Refusing to reflect on and examine our past decisions can only lead to repeats of the choices which caused us pain and a lack of progress.

We need to see these experiences for what they really are: lessons. Ways to avoid the mistakes made before.

If never remembered they will probably be repeated thus leading to the same outcome. As life speeds by we learn that time is something to be embraced and repetition is the surest way to waste precious moments.

If we don’t contemplate and remind ourselves of past foibles, we will squander time.

So it’s important to ruminate when faced with similar problems.

This is a positive outcome of the past.

A negative one would be looking backward to decry and feel badly about those incidents we could or should have handled better.

If you have reached a point where you have examined your behavior and the lessons have been embraced and committed to memory than beating yourself up over them serves no purpose.

We can’t go back and undo the past no matter how much we would like. The only way to turn a negative outcome into a positive one is to use the information going forward.

No good can come of self-flagellation.  Making oneself feel stupid or naïve only encourages self-doubt and anger over something we cannot change.

We all have a mental list of those moments in life we’d like to recant. Yet when and if we had the opportunity to do so, would they change the future in any way? Would they change the person we have become and interfere with lessons we learned and used to our advantage moving forward?

If we are all a product of our past decisions, we wouldn’t be the same had we modified those outcomes.

Sort of the old sliding door affect. Would changing one decision, even as minor as taking a different route to a destination, have led us to a different place and result?

Probably, yes.

And would we have been satisfied with that variation? I suppose there is no way of knowing.

I do know that we are the ultimate product of all the choices we make. Bad and Good.

Many instances in life we’re disappointed with a result very different than we’d hoped for.  Yet looking back on it later, it’s actually so much better than we could have imagined.

If that is the case, many ask what is the point if fate is at work in our lives? Do we really choose or does the universe choose for us? Well truly that question is above my pay grade.

I can only say many times I’ve wished for a certain outcome and felt sad when it didn’t go my way.

So many times I’ve been shocked at how much better an incident turned out. Mostly far more wonderful than I could’ve ever imagined. An outcome that sent my life in a much more positive direction.

Then are we to believe we should just let it all go? Perhaps so. Yet as control freaks we want to believe we do have the ability to choose for ourselves. That we are the masters of our fates. It all begins and ends with us.

If one needs to believe we are, than by all means I say you are the boss of your life. Believe and embrace your own power.

So many say we create our destiny and only we are the architects of our fate.

Yet I still feel that there is something more. Something that is at play whenever we are faced with a possibility that will ultimately take us down a new path. An unknown, untraveled destination.

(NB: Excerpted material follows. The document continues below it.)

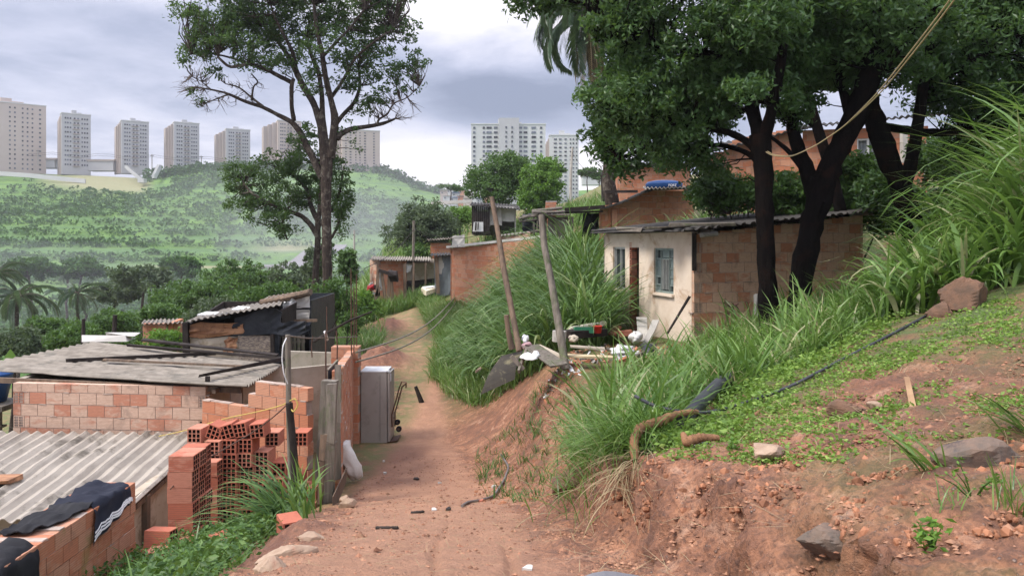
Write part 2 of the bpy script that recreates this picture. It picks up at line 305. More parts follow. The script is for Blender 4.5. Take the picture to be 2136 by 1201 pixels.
def build_ground():
    U = np.linspace(-1.3, 1.25, 760); Yv = np.concatenate([np.linspace(-2.5, .8, 12)[:-1], np.geomspace(.8, 150, 620)])
    uu, yy = np.meshgrid(U, Yv); xx = uu*(np.maximum(yy, 0)*1.0+2.5)
    z = H(xx, yy)
    near = np.clip(1-(yy-3)/14, .0, 1)
    # rough cut bank: clods and gullies where the ground is steep
    e = .06; sl = np.abs(H(xx+e, yy)-H(xx-e, yy))/(2*e)
    steep = smooth(.55, 1.3, sl)*near*smooth(11, 6.5, yy)
    z = z+steep*(fbm(xx*6, yy*9, 4)*.13+fbm(xx*20, yy*20, 4)*.045)
    pl = np.interp(yy, *PATH_L); pr = np.interp(yy, *PATH_R)
    w = fbm(xx*1.5, yy*.8, 3)*.25
    path = smooth(pl-.1, pl+.35, xx+w)*(1-smooth(pr-.35, pr+.1, xx+w))*smooth(49, 46, yy)
    rough = (1-path*.75)*near*(1-.6*smooth(.4, 1.0, sl)*smooth(7, 10, yy))
    z = z+rough*(fbm(xx*5+3, yy*5, 4)*.055+np.abs(fbm(xx*15, yy*15, 4))*.05)
    z = z+path*near*(fbm(xx*9, yy*5, 3)*.012+fbm(xx*30, yy*22, 3)*.006)
    # a faint tyre rut down the middle of the path
    rc = -.18-.06*yy+.03*np.sin(yy*2.1); z = z-.035*near*np.exp(-((xx-rc)/.025)**2)*smooth(10, 6, yy)+.01*near*np.exp(-((xx-rc-.05)/.025)**2)*smooth(10, 6, yy)
    rc2 = .05-.02*yy+.04*np.sin(yy*1.7); z = z-.05*near*np.exp(-((xx-rc2)/.03)**2)*(smooth(3.6, 4.2, yy)*smooth(6.0, 5.0, yy))
    green = smooth(17, 23, yy+np.maximum(xx, 0)*4)*(1-path)
    green = np.maximum(green, smooth(.9, 1.3, xx)*smooth(5.2, 6.3, yy)*smooth(3.3, 2.2, xx-(yy-6.5)*.9)*.9)
    green = np.maximum(green, smooth(4.4, 5.2, xx)*smooth(7.4, 8.4, yy))
    green = np.maximum(green, smooth(-2.2, -2.8, xx)*smooth(4, 5, yy)*.8)
    bk = smooth(1.2, 1.7, xx)*smooth(8.6, 7.6, yy); green = np.maximum(green, bk*.42*smooth(-.15, .35, fbm(xx*1.7+9, yy*1.7, 4)))
    mound = np.exp(-((xx+4.5)/1.0)**2-((yy-26)/1.8)**2)+np.exp(-((xx+6.0)/.9)**2-((yy-35.5)/2.0)**2)
    green = green*(1-np.clip(mound*2.0, 0, 1))
    dark_soil = np.exp(-((xx+1.75)/.35)**2-((yy-6.3)/.8)**2)*smooth(-.3, .2, fbm(xx*3, yy*3, 4))*1.2
    dark_soil = np.maximum(dark_soil, .75*smooth(11.4, 12.6, yy)*smooth(17, 15.5, yy)*smooth(-.9, -2.0, xx+w)*smooth(-.6, .2, fbm(xx*2, yy, 3)))
    dark_soil = np.maximum(dark_soil, .6*np.clip(mound*1.6, 0, 1)); dark_soil = np.maximum(dark_soil, .42*steep); z = z+np.clip(mound, 0, 1)*(fbm(xx*5, yy*3, 4)*.22+np.abs(fbm(xx*14, yy*8, 3))*.12)  # mounds and steep faces get the darker soil tone
    gx = steep*fbm(yy*7, z*9+xx*2, 4)*.10+steep*fbm(yy*24, z*20, 3)*.035
    n, k = xx.shape; mb = MB(); mb.grid(np.stack([xx+gx, yy, z], -1)[:, ::-1])
    o = mb.build('ground', M_SOIL, smooth=True, origin=(0,0,0)); tag(o, kind='structure')
    for nm, a in (('path', path), ('green', green), ('dark_soil', dark_soil)):
        at = o.data.attributes.new(nm, 'FLOAT', 'POINT'); at.data.foreach_set('value', np.clip(a[:, ::-1], 0, 1).astype(np.float32).ravel())
    if mb: 
        pass
build_ground()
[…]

We go the direction we believe is the best option. Sometimes it is, sometimes not. Yet from a bad result may come new wisdom and knowledge. An ability to decide more shrewdly next time. If we look at the past as a tool, always there and available to guide and inspire us, looking backward can be seen as positive.

The second way to revisit the past is for the purpose of enjoying our memories. It’s why we have the ability to remember. That’s why it’s such a tragedy if one loses the capacity to recapture time with loved ones and happy times of youth.

Memories aren’t just to learn from, they are to enjoy. A way to time travel back to innocent, simpler times.

No responsibilities, no worries, just fun and carefree moments with friends and family with whom you experienced those years.

So if someone tells you looking backward is not a positive activity, be reminded of all the joy and knowledge we can receive by doing exactly that.

As long as we don’t spend all our time in the past instead of making new memories we can call on in the future.

So conjure up a few happy minutes with your yesterdays and then go visit your grandchildren. After all, tomorrow you will be an important part of their memories.